Signal Meta announces inference cluster deployments measured in gigawatts on MTIA hardware; cost-per-inference metrics improve in earnings calls starting 2027
Nvidia stays indispensable
Vera Rubin's performance advantage over MTIA for training widens as Meta's model ambitions grow. Custom silicon handles the cheaper inference tail but cannot displace Nvidia for the capabilities that matter competitively. Broadcom benefits from the inference volume but does not displace Nvidia as the anchor relationship. Meta pays for both indefinitely.
Signal Nvidia Vera Rubin deployment at Meta grows faster than MTIA deployment; training cluster announcements remain Nvidia-branded
Model commoditization changes the math
Frontier model performance converges faster than expected. The training advantage of Nvidia GPUs becomes less valuable if the performance gap between best-in-class and good-enough narrows. Meta's custom silicon becomes a genuine cost moat rather than a capability compromise. The entire industry shifts toward inference optimization as the primary battleground.

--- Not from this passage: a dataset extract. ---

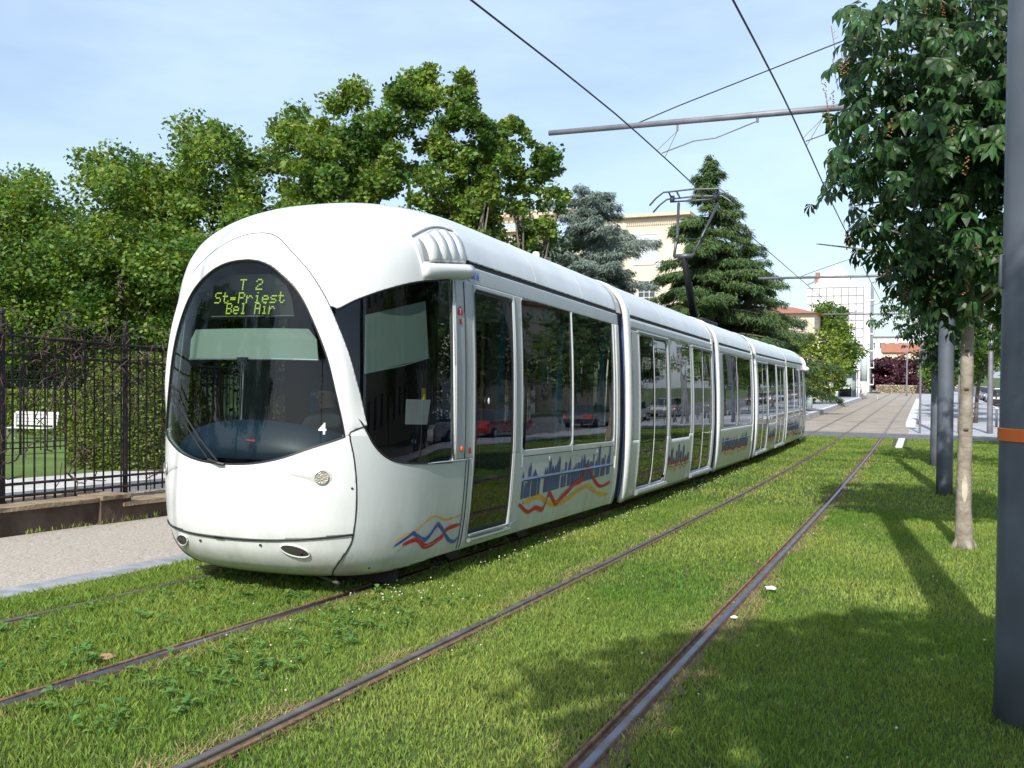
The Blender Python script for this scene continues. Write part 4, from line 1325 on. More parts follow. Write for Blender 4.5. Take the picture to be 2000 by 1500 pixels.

Signal Benchmark improvements at frontier model level slow; open-source models begin matching closed-source performance for Meta's actual use cases
What Would Change This
If the 2nm MTIA platform ships on schedule and Broadcom demonstrates performance metrics at Nvidia's Vera Rubin level on inference workloads by mid-2027, the bottom line changes from 'Meta needs Nvidia and is hedging' to 'Meta is executing a credible transition away from GPU dependency.' The 2027 deployment benchmarks are the test.